Friday, 23 March 2018

My life has no meaning??????? Yes? No??? WTF

Okay, lets begin with the fact, I did not get into NIFT. NIFT i did not get into.
SOOOOOO, life is pretty not good because if I don't have that, I literally do not have anything else

There's MIT of course, which is my last option because it is a good college and it has the fees and everything but you know I might think that I might not even get into that college because the test has physics and maths and everything,
My NIFT was realllyyy good and the cut off was 50,40 and I got 50.10. (been telling everyone I got 50.30 tho)
So even if my paper went so good and that is my performance so probably I'm not really worth these design things. So I'm thinking even if I prepare for it I might not even get admission there. So i'm left with nothing
I so did not see things going this way so um it's not so cool. But I'm managing somehow.
Also called Saurabh Sir, he was pretty shocked to hear this bc he definitely thought I was gonna get in because of my drawing skill and everything.
But whatever you know, now I haven't gotten into it, so why think about it now.
All I gotta do now, is focus on MIT and everything
Last night I wasn't able to sleep because all of this kept revolving in my mind. I haven't done literally anything to make my parents proud.
Also think about the fees MIT has, its 5 lakhs per year. i don't want my Dad to be spending so much on me.
Also maybe I won't be also able to get into MIT. Life is kind of a mess rn?
And plus I have my psychology paper on 5th April.
Soooo I have to study for both simultaneously.

So this ranting is just a process of calming me down.
Speaking of that Mom gave me some kind of pill which makes you sleep at night. That does really work. And I felt very stress free today and I havent even cried or had that intense choking feeling in the throat.
Anyways somehow I connect everything with how I don't have strong social connections. I mean I did talk to Maithili for 45 minutes on the phone.
Pavanta called me when she got to know about this, and i gotta admit she is a REALLY good friend.
I feel bad for kind of not being able to put in some effort in our friendship because for me its kinda hard to maintain friendships because of my introversion. i mean cannot NOT talk a lot at times, I just can't.
I also saw a snap of you know who with his girl gang and that also kinda worsened my situation. It feels like maybe I'm socially isolated and I've badmouthed him a lot?
But everyone with me agrees what he did- not cool. So for everything happening, i will try to end it on a good note. No hate, despise, just, you know normalcy?
Of course it doesn't mean I would try to be friends or anything.
It's just, grudges are never cool, and so isn't hate and everything.
WHy waste your time for all this.

Why I feel like a maniac, cause I haven't been meeting people and social interaction and it takes time for me to adjust to such stuff. To get socially comfortable,
So I will be calling M and see if she is able to meet me up. She really really should.

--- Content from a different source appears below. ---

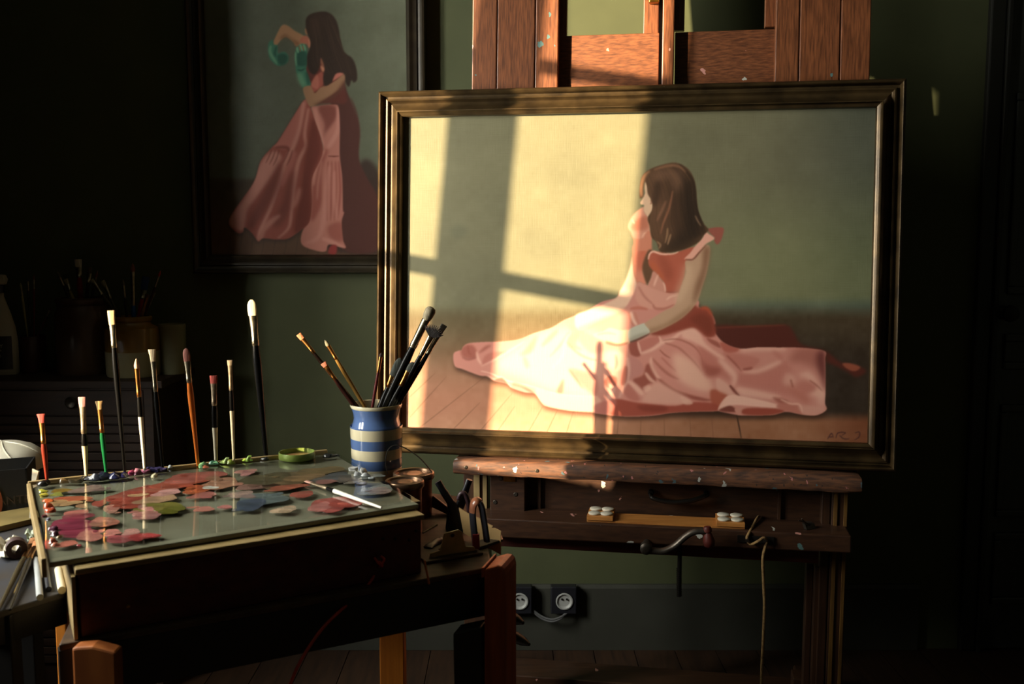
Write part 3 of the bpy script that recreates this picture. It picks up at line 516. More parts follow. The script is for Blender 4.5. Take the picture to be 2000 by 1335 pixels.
# ------------------------------------------------------------------ the room
RX0, RX1, RY0, RY1, RH = -2.1, 2.7, -1.3, 3.55, 3.25
struct('floor', MB().box(RX0-.1, RX1+.1, RY0-.1, RY1+.1, -.12, -.022), M_gap)
fl = bpy.data.objects['floor']
w = .15; k = 0; x = RX0
while x < RX1-.01:
    b = MB().box(x+.0015, min(x+w, RX1)-.0015, RY0, RY1, -.022, random.uniform(-.0012, 0)); b.build('plank', M_floor, fl); x += w
struct('wall_back', MB().box(RX0-.1, RX1+.1, RY1, RY1+.1, -.02, RH), M_wall)
struct('wall_right', MB().box(RX1, RX1+.1, RY0, RY1, -.02, RH), M_dim)
struct('wall_front', MB().box(RX0-.1, RX1+.1, RY0-.1, RY0, -.02, RH), M_dim)
struct('ceiling', MB().box(RX0-.1, RX1+.1, RY0-.1, RY1+.1, RH, RH+.1), M_ceil)
WY0, WY1, WZ0, WZ1 = 1.307, 2.15, 1.19, 2.95
MY0, MY1 = 1.653, 1.800
WZA = 2.67   # the right-hand light is lower than the left-hand one
wl = MB(); wl.box(RX0-.1, RX0, WY0, MY0, WZA, WZ1).box(RX0-.1, RX0, RY0, WY0, -.02, RH).box(RX0-.1, RX0, WY1, RY1, -.02, RH).box(RX0-.1, RX0, WY0, WY1, -.02, WZ0).box(RX0-.1, RX0, WY0, WY1, WZ1, RH)
struct('wall_left', wl, M_dim)
win = thing('window_1', None, None, (RX0, (WY0+WY1)/2, WZ0), kind='structure')
MB().box(RX0-.03, RX0, MY0, MY1, WZ0, WZ1).build('mullion', M_white, win)
for (a, b_) in ((WY0, MY0), (MY1, WY1)):
    for zc, th in ((1.76, .05), (2.405, .042)):
        MB().box(RX0-.03, RX0-.005, a, b_, zc-th/2, zc+th/2).build('sash_bar', M_white, win)
    MB().box(RX0-.019, RX0-.015, a, b_, WZ0, WZA if a == WY0 else WZ1).build('pane', M_pane, win)
MB().box(RX0-.09, RX0+.05, WY0-.03, WY1+.03, WZ0-.03, WZ0).build('sill', M_white, win)
sd = Vector((math.sin(math.radians(56)), math.cos(math.radians(56)), 0)); sn = Vector((-sd.y, sd.x, 0)); s0 = Vector((RX0+.005, WY1+.02, WZ0))
MB().prism([s0, s0+sd*.72, s0+sd*.72+sn*.03, s0+sn*.03], (0, 0, WZ1-WZ0)).build('added_shade_board', M_dim, win)  # unseen board added beside the window to shade the back left corner
pl = bpy.data.lights.new('window portal', 'AREA'); pl.shape = 'RECTANGLE'; pl.size = WZ1-WZ0; pl.size_y = WY1-WY0; pl.cycles.is_portal = True
po = bpy.data.objects.new('window portal', pl); COL.objects.link(po); po.location = (RX0-.12, (WY0+WY1)/2, (WZ0+WZ1)/2)
po.rotation_euler = Matrix(((0, 0, -1), (0, 1, 0), (1, 0, 0))).to_euler()   # local -Z -> +X (into the room)
zb = atY(1200, 1143, RY1-.02).z
xb = atY(1790, 1200, RY1).x
bbm = MB().box(RX0, xb, RY1-.018, RY1, 0, zb-.012); bbm.prism([(RX0, RY1-.018, zb-.012), (RX0, RY1, zb-.012), (RX0, RY1, zb), (RX0, RY1-.008, zb)], (xb-RX0, 0, 0))
struct('baseboard_back', bbm, M_skirt)
# door in the dark corner on the right
dx0 = atY(1952, 500, RY1).x
struct('trim_1', MB().box(dx0-.085, dx0-.03, RY1-.03, RY1, 0, 2.9), M_trim, bevel=.006)
struct('trim_2', MB().box(dx0-.03, dx0-.012, RY1-.042, RY1, 0, 2.9), M_trim, bevel=.004)
door = thing('door_1', None, None, (dx0+.4, RY1, 0), kind='structure')
MB().box(dx0-.012, dx0+.85, RY1-.02, RY1, .01, 2.85).build('leaf', M_door, door)
def dz(y): return atY(1975, y, RY1-.03).z
for (ya, yb) in ((180, 575), (652, 722), (790, 1010), (1040, 1180)):
    z1, z0 = dz(ya), dz(yb); f = MB(); t = .028
    f.box(dx0+.02, dx0+.8, RY1-.034, RY1-.02, z0, z0+t).box(dx0+.02, dx0+.8, RY1-.034, RY1-.02, z1-t, z1).box(dx0+.02, dx0+.02+t, RY1-.034, RY1-.02, z0+t, z1-t).box(dx0+.8-t, dx0+.8, RY1-.034, RY1-.02, z0+t, z1-t)
    f.build('panel_moulding', M_door, door, bevel=.006)
kz = dz(610); kx = atY(1966, 610, RY1-.05).x
Mk = Matrix.Translation((kx, RY1-.02, kz)) @ Matrix.Rotation(math.pi/2, 4, 'X')
MB().lathe([(.026, 0), (.024, .006), (.01, .012), (.01, .03), (.024, .042), (.03, .055), (.027, .07), (.012, .078)], 24, Mk).build('door_knob', M_iron_dk, door, smooth=True)
MB().box(kx-.05, kx-.033, RY1-.027, RY1-.02, kz-.03, kz+.035).build('lock_plate', M_brass, door, bevel=.002)

# ------------------------------------------------------------------ hung painting
HY = RY1-.045
h0 = atY(413, 497, HY); h1 = atY(796, 300, HY); HZ0, HX0, HX1, HZ1 = h0.z, h0.x, h1.x, h0.z+1.12; fwid = .066
hp = thing('framed_painting', 'large framed painting on the dark wall, standing woman in pink dress and green gloves', 'painting', matrix=Matrix.Translation((HX0-fwid, HY, HZ0-fwid)))
MH = hp.matrix_basis
moulding(hp, HX1-HX0+2*fwid, HZ1-HZ0+2*fwid, [(0, 0), (.004, .012), (.010, .014), (.015, .008), (.026, .006), (.030, .011), (.036, .011), (.046, .018), (.054, .022), (.058, .018), (fwid, .008)], .03, M_black_frame)
canvas_mesh('canvas', paint_standing(), fwid-.006, HX1-HX0+fwid+.006, fwid-.006, HZ1-HZ0+fwid+.006, .004, 300, 420, hp, MH, vcol_mat('oil paint dull', .55))
MB().box(-.0, HX1-HX0+2*fwid, .03, .04, 0, HZ1-HZ0+2*fwid).build('backing', M_black, hp, world=False)

# ------------------------------------------------------------------ the picture on the easel
pp = thing('framed_painting', 'gilt framed painting on the easel, seated woman in spread pink dress, sun falling across it', 'painting', matrix=MP)
PF = .0785
moulding(pp, PW, PH, [(0, -.004), (.003, .006), (.009, .009), (.014, .004), (.017, -.007), (.024, -.008), (.025, .001), (.030, .003), (.033, -.003), (.037, -.007), (.043, -.005), (.050, .002), (.057, .012), (.062, .019), (.0635, .0225), (.066, .0225), (.0675, .019), (.072, .0165), (PF-.001, .014), (PF, .012)], .03, M_gold)
canvas_mesh('canvas', paint_seated(), PF-.008, PW-PF+.008, PF-.008, PH-PF+.008, .006, 760, 520, pp, MP, vcol_mat('oil paint', .5))
MB().box(.01, PW-.01, .03, .036, .01, PH-.01).build('backing', M_black, pp, world=False)

# ------------------------------------------------------------------ the easel
ea = thing('easel', 'big paint-spattered oak studio easel with a crank handle, holding the gilt framed picture', 'easel', (BL.x+EX.x*.7, BL.y+EX.y*.7, 0))
def lbox(M, xa, xb, ya, yb, za, zb_): return MB().box(xa, xb, ya, yb, za, zb_, M)
def px_x(px, py, yl, M=None): return inplane(px, py, yl, M or MP)[0]
def px_z(px, py, yl, M=None): return inplane(px, py, yl, M or MP)[1]
Z0, ZT = -.03, 1.75
for a, b_ in ((922, 969.5), (971, 1044), (1045.5, 1090), (1514, 1560), (1561.5, 1640), (1641.5, 1700)):
    lbox(MP, px_x(a, 100, .048), px_x(b_, 100, .048), .048, .088, Z0, ZT).build('post_board', M_oak, ea, bevel=.003)
for a, b_ in ((924, 1088), (1516, 1698)):
    lbox(MP, px_x(a, 100, .048), px_x(b_, 100, .048), .0885, .1, Z0, ZT).build('post_backing', M_lower_v, ea)
yp = .082
lbox(MP, px_x(1086, 100, yp), px_x(1287, 100, yp), yp, yp+.025, .45, px_z(1190, 67, yp)).build('cross_board', M_oak_h, ea, bevel=.002)
lbox(MP, px_x(1318, 100, yp), px_x(1518, 100, yp), yp, yp+.025, .45, px_z(1420, 59.5, yp)).build('cross_board', M_oak_h, ea, bevel=.002)
for a, b_, top in ((1257, 1286.5, 67), (1086, 1107, 67), (1494, 1518, 59.5), (1318, 1337, 60)):
    lbox(MP, px_x(a, 30, yp), px_x(b_, 30, yp), yp+.001, yp+.024, px_z(1300, top, yp)+.001, ZT).build('stile', M_oak, ea, bevel=.002)
lbox(MP, px_x(1293, 100, .045), px_x(1316, 100, .045), .045, .115, .3, ZT).build('mast', M_oak, ea, bevel=.003)
lbox(MP, px_x(1284, 100, .108), px_x(1297, 100, .108), .1075, .114, .3, ZT).build('slot_dark_backing', M_black, ea)  # backing added in black so the slot beside the mast is dark
lbox(MP, px_x(1268, -2, .07), px_x(1288, -2, .07), .06, yp, px_z(1280, 6, .07), px_z(1280, -12, .07)).build('latch', M_brass, ea, bevel=.002)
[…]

Yes, a MAJOR THING which was revolving in my mind the entire night. One is that MIT is like LOADSA money. And my parents have to pay for such a huge sum. I mean they're obviously okay with it, but I don't want to burden them.

So, I have to put in MY ALLLLLL for NID. Because its not just for that money aspect, I think I can really ace the paper if I work hard for noe year. And atleast I won't regret that no I could not ace the paper because I didn't REALLY work hard the whole year.

Yes the snap thing mentioned above, really felt negative because you know I don't have a social strong anything right now, And I also overthink on it that I'm very sensitive and I can't really be able to connect with people. So it's pretty bad actually but hopefully I will get through because I believe in myself and I can really push myself to do it because it isn't that hard. I mean, cmon I can do it. No big deal, I will just keep pushing my limitd and try the best I can. Atleast I try to make things goos.
ALso I first read the book A Walk To Remember plus its movie too. Movie missin lots of book parts like the girl has blond hair in the book but is brunette and has green eyes or something in the movie.

So I should kinda stop and work on my life.